According to statistics released by the DfE, the management framework had 46,640 new starters in 2016/17, a figure which grows to 64,480 when counting standards (see full figures at end of article).

The data shows management has narrowly overtaken the business administration framework in popularity, while health and social care still reigns supreme with more than 85,000 new starters last year.

These figures will only give further validation to concerns raised by sector figures that the government’s new apprenticeship levy, which started on May 1, would encourage businesses to draw down funding for management courses for existing employees instead of offering lower level apprenticeships to young people.

The question of the apprenticeship levy being used to fund executive MBA’s was mentioned at a public accounts committee meeting on October 12, when chair Meg Hillier MP raised a concern about companies trying to use the qualifications to “get a chunk of the apprenticeship levy back”.

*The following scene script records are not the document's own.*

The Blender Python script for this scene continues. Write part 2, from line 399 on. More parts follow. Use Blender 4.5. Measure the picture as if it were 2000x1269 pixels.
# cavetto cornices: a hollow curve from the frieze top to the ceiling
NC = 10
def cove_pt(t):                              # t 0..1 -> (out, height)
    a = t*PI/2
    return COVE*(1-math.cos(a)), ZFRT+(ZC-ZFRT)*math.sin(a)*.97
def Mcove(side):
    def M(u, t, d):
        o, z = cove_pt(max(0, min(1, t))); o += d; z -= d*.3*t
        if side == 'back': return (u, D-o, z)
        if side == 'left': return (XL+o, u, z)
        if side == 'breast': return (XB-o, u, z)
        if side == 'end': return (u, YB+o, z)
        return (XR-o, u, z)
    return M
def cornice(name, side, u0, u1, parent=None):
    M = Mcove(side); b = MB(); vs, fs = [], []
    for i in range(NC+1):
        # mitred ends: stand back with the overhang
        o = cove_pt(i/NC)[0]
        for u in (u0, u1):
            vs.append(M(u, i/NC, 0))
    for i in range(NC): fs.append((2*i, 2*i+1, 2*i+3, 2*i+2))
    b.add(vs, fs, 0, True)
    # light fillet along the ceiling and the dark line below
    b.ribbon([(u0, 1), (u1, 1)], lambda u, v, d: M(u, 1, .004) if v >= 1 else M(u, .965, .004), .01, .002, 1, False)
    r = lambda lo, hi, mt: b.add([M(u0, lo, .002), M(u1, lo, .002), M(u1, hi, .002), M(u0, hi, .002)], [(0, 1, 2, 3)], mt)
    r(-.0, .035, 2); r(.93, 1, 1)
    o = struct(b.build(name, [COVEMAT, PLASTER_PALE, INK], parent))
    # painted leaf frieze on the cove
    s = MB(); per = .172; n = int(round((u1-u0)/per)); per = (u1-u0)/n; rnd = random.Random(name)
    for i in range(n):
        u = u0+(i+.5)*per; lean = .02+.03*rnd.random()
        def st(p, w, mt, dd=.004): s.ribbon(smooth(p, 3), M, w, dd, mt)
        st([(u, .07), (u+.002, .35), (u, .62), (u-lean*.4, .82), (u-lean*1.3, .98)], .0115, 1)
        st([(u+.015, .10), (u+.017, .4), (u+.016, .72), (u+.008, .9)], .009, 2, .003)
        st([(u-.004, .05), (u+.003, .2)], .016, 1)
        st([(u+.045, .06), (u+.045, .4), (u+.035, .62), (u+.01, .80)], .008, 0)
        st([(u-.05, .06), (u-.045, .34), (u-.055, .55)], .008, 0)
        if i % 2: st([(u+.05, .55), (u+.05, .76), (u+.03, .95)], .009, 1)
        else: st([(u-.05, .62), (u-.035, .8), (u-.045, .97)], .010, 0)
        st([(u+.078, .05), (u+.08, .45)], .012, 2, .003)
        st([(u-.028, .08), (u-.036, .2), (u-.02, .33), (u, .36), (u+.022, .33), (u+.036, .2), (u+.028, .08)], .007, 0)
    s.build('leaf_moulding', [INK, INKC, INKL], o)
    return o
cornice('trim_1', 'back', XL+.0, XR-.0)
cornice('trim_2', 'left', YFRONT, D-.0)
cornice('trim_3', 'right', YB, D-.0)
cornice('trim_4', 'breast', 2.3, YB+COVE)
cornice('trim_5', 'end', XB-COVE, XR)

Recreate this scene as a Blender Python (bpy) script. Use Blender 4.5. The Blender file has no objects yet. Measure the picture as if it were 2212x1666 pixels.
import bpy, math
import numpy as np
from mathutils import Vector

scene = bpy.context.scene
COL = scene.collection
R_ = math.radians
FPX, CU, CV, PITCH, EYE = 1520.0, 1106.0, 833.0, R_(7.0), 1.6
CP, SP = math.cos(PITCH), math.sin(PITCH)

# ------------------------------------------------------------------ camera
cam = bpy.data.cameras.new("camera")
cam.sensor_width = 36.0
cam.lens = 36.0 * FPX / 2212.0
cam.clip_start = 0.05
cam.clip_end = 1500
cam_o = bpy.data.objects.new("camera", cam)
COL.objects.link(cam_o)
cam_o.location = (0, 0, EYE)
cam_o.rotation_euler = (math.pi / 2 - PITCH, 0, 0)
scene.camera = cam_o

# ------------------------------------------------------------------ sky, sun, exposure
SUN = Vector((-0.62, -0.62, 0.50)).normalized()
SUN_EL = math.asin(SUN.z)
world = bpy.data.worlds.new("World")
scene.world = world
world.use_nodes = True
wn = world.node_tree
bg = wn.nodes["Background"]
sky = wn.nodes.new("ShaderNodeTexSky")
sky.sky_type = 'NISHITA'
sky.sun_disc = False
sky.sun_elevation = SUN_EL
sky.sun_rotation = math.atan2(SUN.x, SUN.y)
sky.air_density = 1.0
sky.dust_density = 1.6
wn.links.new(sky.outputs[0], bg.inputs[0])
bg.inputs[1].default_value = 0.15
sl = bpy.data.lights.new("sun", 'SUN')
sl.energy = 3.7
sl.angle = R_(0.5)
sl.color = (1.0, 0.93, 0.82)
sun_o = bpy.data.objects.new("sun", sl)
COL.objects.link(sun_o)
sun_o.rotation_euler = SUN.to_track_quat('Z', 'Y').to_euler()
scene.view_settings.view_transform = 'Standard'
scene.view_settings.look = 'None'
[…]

The interim chief executive of the Institute for Apprenticeships, Peter Lauener, told the committee it had been expected that businesses would use the apprentice levy to pay for higher and degree apprenticeships, which he described as “a rapidly growing element of the programme”.

He said: “Levy paying employers will be able to fund any degree apprenticeship standards that have been approved.

“It’s certainly the case that that levy paying employers can use their levy to pay for degree apprenticeships.

We’ve done a lot of modelling, as you would expect, about the levy budget and it’s quite difficult modelling to do because there are so many variables that might be changed by the changed behaviour of employers paying a levy.

“But we certainly modelled an expectation that there would be an increasing number of degree apprenticeships in the system as a result.”

DfE permanent secretary, Jonathan Slater, added: “This is very early days in the new levy and we are watching it closely.

“The [public accounts] committee at a previous hearing was keen to make sure there was a definite switch from level two apprentices to three, four, five and six. That’s what is happening. We need to make sure that is manageable.

“I wouldn’t be at all surprised if we found that some of the early assumptions we made are a bit different from the reality. We will keep that under review and we will be happy to report back as we go.”